FRTM - Dirks project - please read!
- From: <dirk@xxxxxxxxxxxx>
- To: "frtm club" <frtm@xxxxxxxxxxxxx>
- Date: Tue, 11 Sep 2012 20:42:00 -0700
Thank you for taking
the time to review this document!
I am doing the project #4 “Speaking Under Fire” from the
Public Relations advanced manual. My
objectives are:
- To
prepare a talk to persuade a hostile audience to at least consider my
position on a controversial issue.
- To
demonstrate sincerity when presenting my viewpoint.
I have 3-5 minutes for the presentation and 2-3 minutes for
audience questions.
--------------------------------------
The following situation is current and real in Colorado. You are encouraged to research this situation
on your own as it’s a very serious problem that is coming to a head.
Colorado’s FASTER
Project
History:
In 2009, the Colorado General Assembly passed Senate Bill
09-108, commonly known as Funding Advancements for Surface Transportation and
Economic Recovery Act (FASTER), which provides for creation of the Colorado
Bridge Enterprise, a government-owned business chartered to repair and to
maintain bridges in Colorado. Previously, that work was performed by the
Colorado Department of Transportation (CDOT), which is overseen by an 11-member
board; that same board now also oversees the Bridge Enterprise. In addition, CDOT’s Executive Director is the
Director of the Bridge Enterprise and CDOT’s CFO is CFO of the Bridge
Enterprise.
FASTER imposes a “bridge safety surcharge,” based on weight,
which is collected whenever a vehicle is registered anywhere in Colorado. Almost half of Colorado’s 64 counties will receive no
direct benefit from the Bridge Enterprise; nonetheless, the residents of these
29 counties must pay the same bridge tax as residents of the counties allegedly
benefitted by the tax.
Government-owned enterprises, which are exempt from TABOR if
90 percent self-supporting and operating independently from state government,
cannot levy taxes; they may only assess fees for their services.
--------------------------------------
At this point, from this legal brief, it appears that this
is nothing more than a taxing issue. In
deed it is, and a violation of our state laws.
However, if you do some further research, you will find something aspects
extremely disturbing.
The reason this was done is
because on August 2nd 2007, the Mississippi
River Bridge in Minneapolis
collapsed. Thirteen people died and over
100 were injured. This disaster made the
state legislature realize that this kind of episode could happen here in Colorado because there
were studies in their hands from CDOT that showed that 125 bridges were unsound
in the state. They also knew that on
numerous occasions they had tried to pass funding bills past the TABOR laws and
all failed. Nobody is denying that the
bridges need to be repaired, but they must do so within the laws of our state.

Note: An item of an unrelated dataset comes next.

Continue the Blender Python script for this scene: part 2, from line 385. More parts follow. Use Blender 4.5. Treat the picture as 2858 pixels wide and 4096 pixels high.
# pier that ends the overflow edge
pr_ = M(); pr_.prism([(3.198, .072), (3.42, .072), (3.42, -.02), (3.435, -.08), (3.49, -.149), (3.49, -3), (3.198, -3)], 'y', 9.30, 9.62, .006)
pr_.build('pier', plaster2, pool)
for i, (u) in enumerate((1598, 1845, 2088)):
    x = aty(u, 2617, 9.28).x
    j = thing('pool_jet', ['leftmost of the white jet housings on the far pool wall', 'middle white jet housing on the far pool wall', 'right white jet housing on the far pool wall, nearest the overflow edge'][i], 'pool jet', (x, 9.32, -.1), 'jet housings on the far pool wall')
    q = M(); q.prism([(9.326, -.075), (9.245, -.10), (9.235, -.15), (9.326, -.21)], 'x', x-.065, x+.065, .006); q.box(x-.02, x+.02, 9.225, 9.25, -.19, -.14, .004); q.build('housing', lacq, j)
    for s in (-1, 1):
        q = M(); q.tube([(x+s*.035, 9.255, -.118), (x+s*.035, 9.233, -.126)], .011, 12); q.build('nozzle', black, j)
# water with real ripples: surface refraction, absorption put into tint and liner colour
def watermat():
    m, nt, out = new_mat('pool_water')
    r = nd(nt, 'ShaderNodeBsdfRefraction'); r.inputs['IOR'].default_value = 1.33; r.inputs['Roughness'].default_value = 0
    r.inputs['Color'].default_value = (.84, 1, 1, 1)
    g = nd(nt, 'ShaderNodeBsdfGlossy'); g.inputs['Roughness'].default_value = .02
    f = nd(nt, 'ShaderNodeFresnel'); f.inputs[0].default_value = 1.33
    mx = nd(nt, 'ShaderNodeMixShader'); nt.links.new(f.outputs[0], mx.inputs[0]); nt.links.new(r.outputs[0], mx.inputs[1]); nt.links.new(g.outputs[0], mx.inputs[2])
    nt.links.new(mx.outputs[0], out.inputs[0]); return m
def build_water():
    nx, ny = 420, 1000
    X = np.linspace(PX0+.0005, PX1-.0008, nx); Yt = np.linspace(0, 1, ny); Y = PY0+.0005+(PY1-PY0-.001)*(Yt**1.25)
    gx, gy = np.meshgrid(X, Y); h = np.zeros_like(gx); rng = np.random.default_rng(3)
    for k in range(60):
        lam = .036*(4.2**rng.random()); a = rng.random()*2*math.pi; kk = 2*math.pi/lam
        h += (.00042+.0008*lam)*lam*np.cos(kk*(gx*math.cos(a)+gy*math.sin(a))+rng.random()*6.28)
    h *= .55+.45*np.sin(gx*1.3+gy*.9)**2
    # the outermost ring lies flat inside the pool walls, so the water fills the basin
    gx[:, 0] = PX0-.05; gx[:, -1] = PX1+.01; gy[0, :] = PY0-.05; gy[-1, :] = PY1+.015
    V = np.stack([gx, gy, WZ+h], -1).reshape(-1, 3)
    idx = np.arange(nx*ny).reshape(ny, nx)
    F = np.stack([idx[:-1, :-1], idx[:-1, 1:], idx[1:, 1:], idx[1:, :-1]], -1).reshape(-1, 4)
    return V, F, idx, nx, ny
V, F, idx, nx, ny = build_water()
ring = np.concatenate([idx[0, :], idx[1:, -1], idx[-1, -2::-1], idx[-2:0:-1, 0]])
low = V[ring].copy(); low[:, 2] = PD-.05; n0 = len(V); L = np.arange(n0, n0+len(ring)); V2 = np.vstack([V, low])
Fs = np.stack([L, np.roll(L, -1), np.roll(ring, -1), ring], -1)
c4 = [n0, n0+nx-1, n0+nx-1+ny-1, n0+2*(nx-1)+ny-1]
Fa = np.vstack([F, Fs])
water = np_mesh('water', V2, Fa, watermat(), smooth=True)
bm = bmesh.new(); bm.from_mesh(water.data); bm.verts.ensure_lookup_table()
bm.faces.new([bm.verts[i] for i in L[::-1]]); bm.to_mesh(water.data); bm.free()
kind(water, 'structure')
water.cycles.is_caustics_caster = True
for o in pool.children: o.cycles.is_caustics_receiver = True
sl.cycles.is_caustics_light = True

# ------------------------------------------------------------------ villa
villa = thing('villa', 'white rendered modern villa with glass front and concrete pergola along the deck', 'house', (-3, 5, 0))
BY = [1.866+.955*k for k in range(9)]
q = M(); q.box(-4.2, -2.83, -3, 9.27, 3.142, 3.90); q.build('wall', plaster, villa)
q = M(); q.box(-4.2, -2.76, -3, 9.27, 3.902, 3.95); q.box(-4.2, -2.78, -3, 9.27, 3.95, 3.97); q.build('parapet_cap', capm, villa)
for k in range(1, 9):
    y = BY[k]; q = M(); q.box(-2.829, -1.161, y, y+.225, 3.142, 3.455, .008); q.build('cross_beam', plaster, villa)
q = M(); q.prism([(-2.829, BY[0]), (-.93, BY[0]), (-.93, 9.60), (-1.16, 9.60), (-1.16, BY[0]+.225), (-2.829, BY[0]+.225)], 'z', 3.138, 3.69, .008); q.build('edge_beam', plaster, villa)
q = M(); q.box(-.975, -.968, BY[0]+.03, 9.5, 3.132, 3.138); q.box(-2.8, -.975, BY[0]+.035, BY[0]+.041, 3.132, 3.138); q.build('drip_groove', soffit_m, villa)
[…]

The legislature went on vacation soon
there after and a couple of legislators started trying to figure out to bypass TABOR. They devised a plan to create a corporation (legal
shelter) owned by the state of Colorado. They then transferred the ownership of all
bridges in the state to this corporation for $1.00 each. The corporation then required funding. This was accomplished by Bill Ritter quietly signing
into law the increased vehicle registration charges, under the name of the
“bridge safety surcharge.” (This is why
your car’s registration fees doubled or tripled). The late fees were increased to $25/month,
capping out to $100/year. This means
that if you have a boat and don’t use it for two years, leaving it parked in
your back yard, then decide to use it and register it, your registration late
fees will be in excess of $200 for failing to register it when you had it
parked in your back yard.
The corporation has already
raised over $100 million through these registration fees. But it does not feel this is enough, so it is
in the process of acquiring another $300 million in bonds which are guaranteed
by the tax payers. This means we are
liable for this debt with no oversight process in place – all without any sort
of tax payer vote.
This is not the biggest problem,
however. This action has created a blue
print for how our elected legislators, bound to the Tax Payer Bill of Rights
(TABOR) can be avoided. In the future,
if they decide that some public works project needs to be created, they can,
without any public vote, fund the pet project for many millions of dollars,
putting us, the tax payers on the hook without any checks and balances in
place.
The above lawsuit is legitimate
and processing currently. The underlying
precedent of not allowing the legislators to abuse us as tax payers is an
enormous issue. For those spend-happy
legislators with pet projects, this is the golden goose if it’s not stopped.
Please research this. I’m going to do my best to justify this
action as a supporter of the project and you are going to be the hostile audience asking questions!